## Problem statement
The lines to print start at the one containing "Write part 2" and end at the one containing "q[2])), M['timber'], bay)"; print them exactly, ends included, and only them.

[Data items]
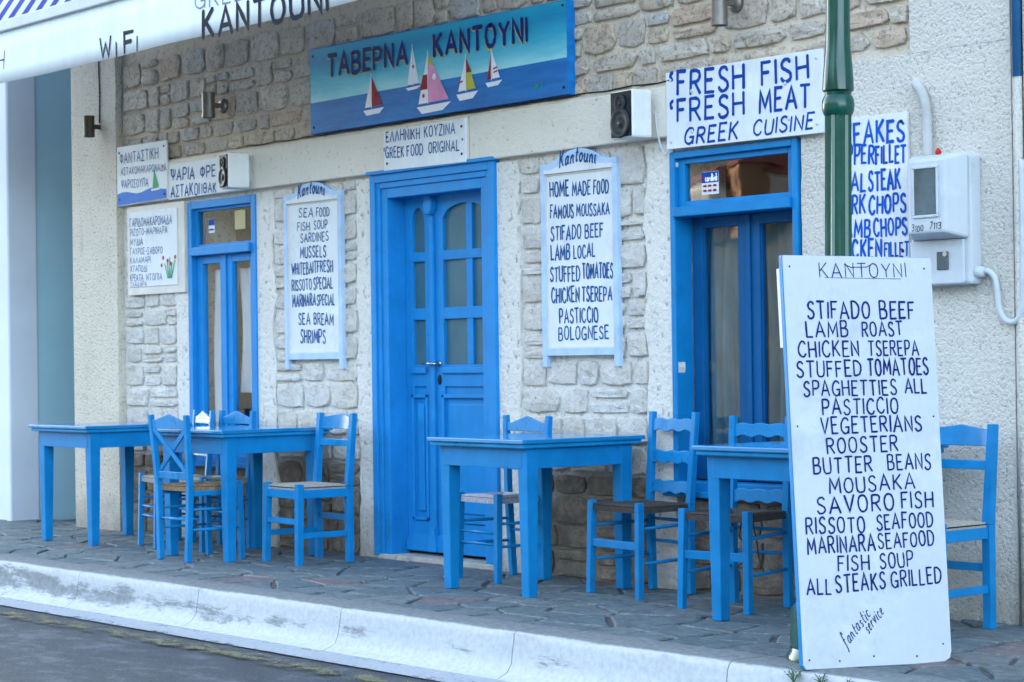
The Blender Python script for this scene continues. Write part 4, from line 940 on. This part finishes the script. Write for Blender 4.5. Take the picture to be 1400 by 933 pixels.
MB().lathe([(.012,0),(.015,.010),(.010,.018),(.004,.028)], 12).build('red_seal', m_red, t).location = (-.045,-.10,.302)
def corr(pts, r, n=12, k=10, amp=.08):
    P = cr3([Vector(p) for p in pts], k); rs = [r*(1+amp*(1 if i % 2 else -1)) for i in range(len(P))]; return MB().tube(P, rs, n)
def cr3(p, k):
    out = []
    for i in range(len(p)-1):
        a, b, c, d = p[max(i-1,0)], p[i], p[i+1], p[min(i+2,len(p)-1)]
        for j in range(k):
            t_ = j/k; out.append(.5*((2*b)+(c-a)*t_+(2*a-5*b+4*c-d)*t_*t_+(3*b-a-3*c+d)*t_**3))
    return out+[p[-1]]
c1 = thing('ribbed_conduit', 'grey ribbed conduit bending out of the wall down into the meter box', 'conduit', (4.29,0,2.2))
corr([(-.10,.02,.20),(-.075,-.015,.185),(-.035,-.035,.155),(-.005,-.040,.095),(.003,-.040,.02),(.004,-.040,-.145)], .022, 12, 12).build('hose', m_hose, c1, smooth=True)
c2 = thing('white_conduit', 'white plastic conduit looping from the meter box to the far right wall edge', 'conduit', (4.66,-.03,1.4))
MB().tube(cr3([Vector(p) for p in ((-.068,-.01,.128),(-.035,-.01,.128),(-.005,-.005,.095),(.005,0,.02),(.012,0,-.035),(.045,0,-.085),(.090,0,-.093),(.125,0,-.06),(.138,0,.03),(.142,0,.25),(.142,0,.6))], 6), .0130, 12).build('pipe', m_greypl, c2, smooth=True)

# ------------------------------------------------------------------ awning
aw = thing('awning', 'white lettered valance with blue striped canvas above, at the upper left', 'awning', (-2,-1.3,3.0))
va = MB(); nx_ = 120; X0, X1 = -1.75, 4.05
V = []; F = []
for i in range(nx_+1):
    x = X0+(X1-X0)*i/nx_
    for z, k in ((-.012,1),(.08,.8),(.2,.4),(.315,0)): V.append((x, .012*k*math.sin(x*2.3)+.005*k*math.sin(x*6.1), z))
for i in range(nx_):
    for j in range(3): a = i*4+j; F.append((a, a+4, a+5, a+1))
vo = MB().add(V, F).build('valance', m_valance, aw, smooth=True); sm = vo.modifiers.new('s','SOLIDIFY'); sm.thickness = .003; sm.offset = 1
MB().box(X0,-.03,.315,X1,.03,.385).build('front_bar', m_greypl, aw, bevel=.006)
cn = MB(); V = []; F = []
for i in range(41):
    x = X0+(X1-X0)*i/40
    for j in range(7): u_ = j/6; V.append((x, 1.27*u_, .385+2.0*u_-.05*math.sin(math.pi*u_)))
for i in range(40):
    for j in range(6): a = i*7+j; F.append((a, a+7, a+8, a+1))
co_ = MB().add(V, F).build('canopy', m_stripe, aw, smooth=True); sm = co_.modifiers.new('s','SOLIDIFY'); sm.thickness = .004
MB().tube([(X1-.05,.0,.35),(X1-.05,1.26,.5)], .015, 8).build('arm', m_greypl, aw, smooth=True); MB().tube([(-1.70,.0,.35),(-1.70,1.26,.5)], .015, 8).build('arm', m_greypl, aw, smooth=True)
vf = lambda x: (.012*math.sin((x+2)*2.3)+.005*math.sin((x+2)*6.1))
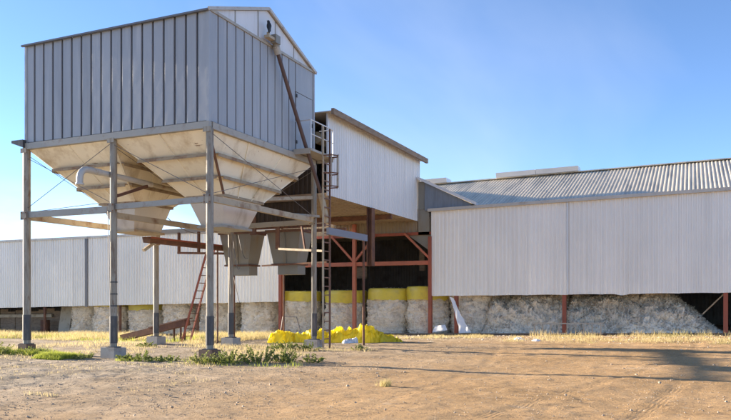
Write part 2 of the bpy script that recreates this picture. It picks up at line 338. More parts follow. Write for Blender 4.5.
obj("roof", MB().corr((-19.7,33.1,5.72),(1,0,0),(0,0,1), 8.3, lambda s: 0, lambda s: 11.8, up=(0,1,0)), M['roof'], bay)
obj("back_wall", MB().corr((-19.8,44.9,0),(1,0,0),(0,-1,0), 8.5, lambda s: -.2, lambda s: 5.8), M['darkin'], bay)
for p, q in (((-16.8,36.2,2.9),(-16.2,36.2,3.5)), ((-13.5,37.2,3.3),(-13.2,37.2,4.4))):
    obj("hung_board", MB().box(p, (q[0], p[1]+.06, q[2])), M['timber'], bay)

obj("gusset_panel", MB().hexa([(-12.7,33.2,4.93),(-11.36,33.2,3.95),(-11.36,33.24,3.95),(-12.7,33.24,4.93),(-12.7,33.2,5.9),(-11.36,33.2,5.9),(-11.36,33.24,5.9),(-12.7,33.24,5.9)]), M['grey_chute'], bay)
# ------------------------------------------------------------------ right shed
rs = thing("shed", (-3, 33, sl(-3)), "long pale metal shed with ribbed gable roof along the right side", "shed")
sr = lambda x: .0165*(x+11.3)
XR0, XR1 = -11.3, 13.
RS = [-11.3+1.52*k for k in range(4)] + [-5.0+1.52*k for k in range(12)]
for a, b2 in [(RS[k], RS[k+1]) for k in range(len(RS)-1)]:
    obj("wall_sheet", MB().corr((a,YF-(.008 if int(round((a+11.3)/1.52)) % 2 else 0),0),(1,0,0),(0,-1,0), b2-a, lambda s, a=a: 1.89+sr(a+s)*.5-(.07*math.exp(-((a+s+2.7)/.25)**2)),
        lambda s, a=a: 5.98+sr(a+s), .19, .04, jit=.05), M['wallsheet'], rs)
obj("joint_cover", MB().box((-5.03,YF-.06,1.95),(-4.96,YF-.054,6.05)), M['vent'], rs)
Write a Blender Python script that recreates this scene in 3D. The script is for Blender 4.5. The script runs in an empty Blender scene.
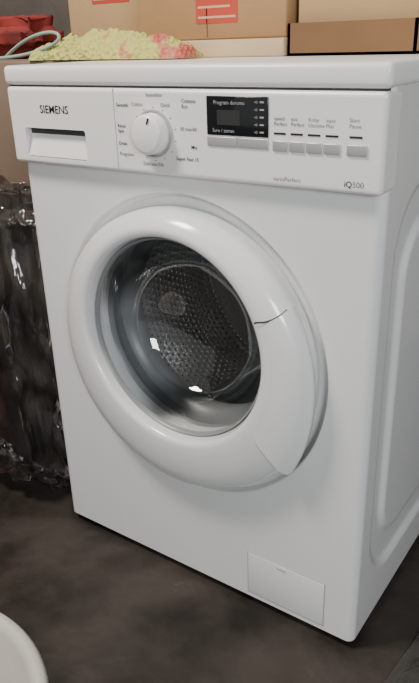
import bpy, bmesh, math, random
from mathutils import Vector, noise
random.seed(3)
S = bpy.context.scene
# ---------------------------------------------------------------- materials
def mat(name, col, rough=0.5, metal=0.0, coat=0.0, spec=0.5, noise_amt=0.0, nscale=8, bump=0.0, bscale=60, col2=None):
    m = bpy.data.materials.new(name); m.use_nodes = True
    nt = m.node_tree; b = nt.nodes["Principled BSDF"]
    b.inputs["Base Color"].default_value = (*col, 1)
    b.inputs["Roughness"].default_value = rough
    b.inputs["Metallic"].default_value = metal
    b.inputs["Coat Weight"].default_value = coat
    b.inputs["Specular IOR Level"].default_value = spec
    tc = nt.nodes.new("ShaderNodeTexCoord")
    if col2 is not None or noise_amt > 0:
        n = nt.nodes.new("ShaderNodeTexNoise"); n.inputs["Scale"].default_value = nscale
        n.inputs["Detail"].default_value = 5
        nt.links.new(tc.outputs["Object"], n.inputs["Vector"])
        r = nt.nodes.new("ShaderNodeValToRGB")
        c2 = col2 if col2 is not None else tuple(c*(1-noise_amt) for c in col)
        r.color_ramp.elements[0].position = 0.38; r.color_ramp.elements[1].position = 0.62
        r.color_ramp.elements[0].color = (*c2, 1); r.color_ramp.elements[1].color = (*col, 1)
        nt.links.new(n.outputs["Fac"], r.inputs["Fac"]); nt.links.new(r.outputs["Color"], b.inputs["Base Color"])
    if bump > 0:
        n2 = nt.nodes.new("ShaderNodeTexNoise"); n2.inputs["Scale"].default_value = bscale
        nt.links.new(tc.outputs["Object"], n2.inputs["Vector"])
        bp = nt.nodes.new("ShaderNodeBump"); bp.inputs["Strength"].default_value = bump; bp.inputs["Distance"].default_value = 0.01
        nt.links.new(n2.outputs["Fac"], bp.inputs["Height"]); nt.links.new(bp.outputs["Normal"], b.inputs["Normal"])
    return m

M = {}
M['white'] = mat('white_enamel', (0.79, 0.805, 0.805), 0.22, coat=0.5, bump=0.003, bscale=10)
M['panel'] = mat('white_plastic', (0.85, 0.845, 0.83), 0.32)
M['door'] = mat('door_plastic', (0.80, 0.81, 0.81), 0.2, coat=0.4)
M['grey'] = mat('grey_print', (0.16, 0.17, 0.18), 0.6)
M['black'] = mat('black_print', (0.02, 0.02, 0.025), 0.5)
M['gap'] = mat('seam_dark', (0.05, 0.05, 0.055), 0.8)
M['gapl'] = mat('seam_light', (0.40, 0.41, 0.43), 0.8)
M['silver'] = mat('silver_plastic', (0.52, 0.52, 0.52), 0.35, metal=0.4)
M['disp'] = mat('display_black', (0.010, 0.011, 0.013), 0.15, coat=0.5)
M['lcd'] = mat('lcd_glass', (0.035, 0.038, 0.038), 0.25)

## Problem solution
Write part 2 of the bpy script that recreates this picture. It picks up at line 338. More parts follow. Write for Blender 4.5.
obj("roof", MB().corr((-19.7,33.1,5.72),(1,0,0),(0,0,1), 8.3, lambda s: 0, lambda s: 11.8, up=(0,1,0)), M['roof'], bay)
obj("back_wall", MB().corr((-19.8,44.9,0),(1,0,0),(0,-1,0), 8.5, lambda s: -.2, lambda s: 5.8), M['darkin'], bay)
for p, q in (((-16.8,36.2,2.9),(-16.2,36.2,3.5)), ((-13.5,37.2,3.3),(-13.2,37.2,4.4))):
    obj("hung_board", MB().box(p, (q[0], p[1]+.06, q[2])), M['timber'], bay)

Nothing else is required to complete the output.